Türkiye, Osmanlı'nın uzun yüzyıllar yönettiği ve dengelerini biraz da kendi oluşturduğu alanın kuzey sınırını teşkil ediyor. Irak'ın kuzeyi İran-Irak savaşından bu yana Türkiye için ciddi bir risk ve sorun oluşturuyor. İstikrarsızlığın ve belirsizliğin hüküm sürdüğü bölgede, Türkiye aleyhine faaliyet gösteren örgütler yuvalandı ve eylemlerini buradan gerçekleştirdi. Geçmiş yıllarda Irak Kürtleri tarafından izlenen politikalar, Türkiye açısından yeni problemlerin kaynağını oluşturdu. Tarihi olarak bölgede bulunan Türkmenler sürekli olarak birçok farklı grubun hedefi oldu ve yıllardır zor şartlarda ve kimi zaman da yerlerinden edilerek yaşamaya mahkum edildiler. Türkiye, dönem dönem buradan gelen göç dalgalarıyla karşılaştı ve halkların mağduriyetine izin vermeyerek elinden gelen desteği verdi.
Türkiye, bu bölgeden sürekli mağdur olan, buna rağmen de insani konular söz konusu olduğunda tüm halklar için elinden geleni yapan bir devlet olduğunu net bir şekilde ispatladı. Ankara'nın herhangi bir yayılma hedefi olmadığı gibi Irak'ın demografik yapısına en kötü zamanlarda bile müdahale etmediği herkesin malumu.

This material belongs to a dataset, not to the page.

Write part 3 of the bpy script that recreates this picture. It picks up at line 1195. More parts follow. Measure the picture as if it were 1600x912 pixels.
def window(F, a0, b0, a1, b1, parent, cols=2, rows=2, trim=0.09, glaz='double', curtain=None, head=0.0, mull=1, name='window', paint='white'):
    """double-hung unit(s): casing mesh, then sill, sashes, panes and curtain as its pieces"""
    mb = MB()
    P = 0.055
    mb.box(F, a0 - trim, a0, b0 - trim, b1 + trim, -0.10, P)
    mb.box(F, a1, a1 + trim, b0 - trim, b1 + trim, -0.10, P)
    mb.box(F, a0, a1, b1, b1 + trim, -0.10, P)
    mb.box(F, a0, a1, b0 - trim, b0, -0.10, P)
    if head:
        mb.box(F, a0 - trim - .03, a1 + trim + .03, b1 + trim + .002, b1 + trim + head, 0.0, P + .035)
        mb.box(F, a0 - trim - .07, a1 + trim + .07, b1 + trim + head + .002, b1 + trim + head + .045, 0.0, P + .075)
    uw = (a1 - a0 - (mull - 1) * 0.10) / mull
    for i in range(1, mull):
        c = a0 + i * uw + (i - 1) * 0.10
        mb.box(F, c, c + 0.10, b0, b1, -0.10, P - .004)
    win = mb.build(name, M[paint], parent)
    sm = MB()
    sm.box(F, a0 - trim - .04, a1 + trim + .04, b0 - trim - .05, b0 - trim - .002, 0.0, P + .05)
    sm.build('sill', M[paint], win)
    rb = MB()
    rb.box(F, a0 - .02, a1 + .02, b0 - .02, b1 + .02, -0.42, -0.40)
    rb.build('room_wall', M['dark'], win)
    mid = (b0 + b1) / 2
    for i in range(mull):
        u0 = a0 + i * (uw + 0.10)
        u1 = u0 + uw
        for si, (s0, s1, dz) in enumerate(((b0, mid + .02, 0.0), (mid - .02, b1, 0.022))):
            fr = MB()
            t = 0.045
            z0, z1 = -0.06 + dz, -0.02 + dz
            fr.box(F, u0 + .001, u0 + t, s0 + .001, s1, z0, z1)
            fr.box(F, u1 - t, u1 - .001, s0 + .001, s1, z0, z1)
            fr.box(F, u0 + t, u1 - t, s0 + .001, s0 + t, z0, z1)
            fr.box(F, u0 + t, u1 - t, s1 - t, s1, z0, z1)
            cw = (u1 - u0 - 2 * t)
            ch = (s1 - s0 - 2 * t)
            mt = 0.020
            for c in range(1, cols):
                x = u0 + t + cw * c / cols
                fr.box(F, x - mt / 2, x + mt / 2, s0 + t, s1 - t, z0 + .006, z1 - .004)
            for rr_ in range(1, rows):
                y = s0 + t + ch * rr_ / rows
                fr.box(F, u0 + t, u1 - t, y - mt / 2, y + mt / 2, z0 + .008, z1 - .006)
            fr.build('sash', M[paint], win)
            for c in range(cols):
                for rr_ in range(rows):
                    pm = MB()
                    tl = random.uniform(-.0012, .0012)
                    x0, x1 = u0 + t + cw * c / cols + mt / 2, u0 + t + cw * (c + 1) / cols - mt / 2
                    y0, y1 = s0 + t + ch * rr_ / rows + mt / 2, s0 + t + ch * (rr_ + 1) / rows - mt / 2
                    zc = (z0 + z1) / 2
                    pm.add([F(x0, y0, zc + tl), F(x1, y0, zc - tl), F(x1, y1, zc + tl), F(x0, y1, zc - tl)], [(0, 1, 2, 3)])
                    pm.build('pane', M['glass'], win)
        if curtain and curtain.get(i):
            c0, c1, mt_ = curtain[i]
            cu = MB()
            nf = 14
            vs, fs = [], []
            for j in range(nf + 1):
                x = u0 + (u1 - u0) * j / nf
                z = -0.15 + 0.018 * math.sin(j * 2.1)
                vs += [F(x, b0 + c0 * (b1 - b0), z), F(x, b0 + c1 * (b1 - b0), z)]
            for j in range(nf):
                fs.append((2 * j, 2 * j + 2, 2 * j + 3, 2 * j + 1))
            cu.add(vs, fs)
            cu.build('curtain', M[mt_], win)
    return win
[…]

Türkiye'nin Suriye ve Irak'tan en büyük beklentisi oradaki çatışma ve gerginliklerin son bulması.
TÜRKİYE'NİN AMACI
Musul operasyonu söz konusu olduğunda Irak yönetiminin Başika üssünden dolayı Türkiye karşıtı söylemi ve Türk askerinin yayılmacı bir emeli olduğunu iddia etmesi anlaşılır bir tutum değil. Türk askeri konusunda ilk rahatsızlık duyması beklenen kesim kuzeydeki halklar ve gruplardır. Ama başta Kürtler olmak üzere bu kesimlerden, Türk askerinin bir tehdit unsuru olduğu yönünde herhangi bir tepki gelmiyor. Türkiye'nin amacı, oradaki demografik yapının bozularak IŞİD sonrası yeni çatışma ve savaşlara sebebiyet verilmemesi ve tabii ki bu aşamada IŞİD'ten kaçanlarla yeni bir göç dalgasına yol açılmaması.
Türkiye, Musul operasyonuna katılması ve barışın sağlanmasına yönelik müzakerelerde masada olması için ısrar edilmesi gereken başat bir aktör. İlk olarak askeri operasyon perspektifinden bakılacak olursa, Türkiye gibi böylesi güçlü bir askeri gücün kuzeyden destek vermesi, Suriye'deki varlığı da hesaba katıldığında DEAŞ'ın kıstırılıp yok edilmesinde hayati bir değer taşıyor. Ayrıca Musul'un yerel güçlerini yetiştirerek onların savaş eğitimine ciddi katkı yaptığı unutulmamalı. Türkiye'nin peşmerge ve Türkmenlerle iyi ilişkileri de düşünüldüğünde sorunun hızla çözümünde eşi bulunmaz bir anahtar değerinde.
Türkiye, Musul'daki barış ve uzlaşma sürecinde yani diplomasi masasında da değerli katkılar sunabilir. Sünni-Şii ihtilafına yönelik Suudi Arabistan ve İran arasında köprü olabilir ve gerginliği alt seviyeye çekebilir. Türkmen-Arap ve Kürt ilişkilerinde yapıcı rol oynayabilir. Öte yandan, bölgede mağdur olan nüfusa insani yardım götürülmesinde belki de en etkin devlet Türkiye. Özellikle AB ülkelerinin korktuğu yeni nüfus hareketini güvenli şekilde durdurabilecek neredeyse tek aktör. Bu süreçte, Türkiye'nin ABD ve Rusya ile ilişkilerinin de dengeli ve olumlu bir zeminde sürmesi kuşkusuz stratejik açıdan önemli.
Türkiye'nin anlatması ve göstermesi gereken şey; Suriye ve Irak'taki çözümün, barışın ve istikrarın anahtarı olduğudur. Geçmişten gelen çizgisine paralel olarak Türkiye'nin yayılmacı ve çatışmacı bir dış politikası yok ve olmayacak. Türkiye'nin, yıllardır izlediği politikalarının da açıkça ortaya koyduğu gibi kimsenin toprağında gözü yoktur, bununla birlikte vatandaşlarının ve sınırlarının güvenliğini sağlamak içinde gereken her önlemi de alma kararlılığındadır.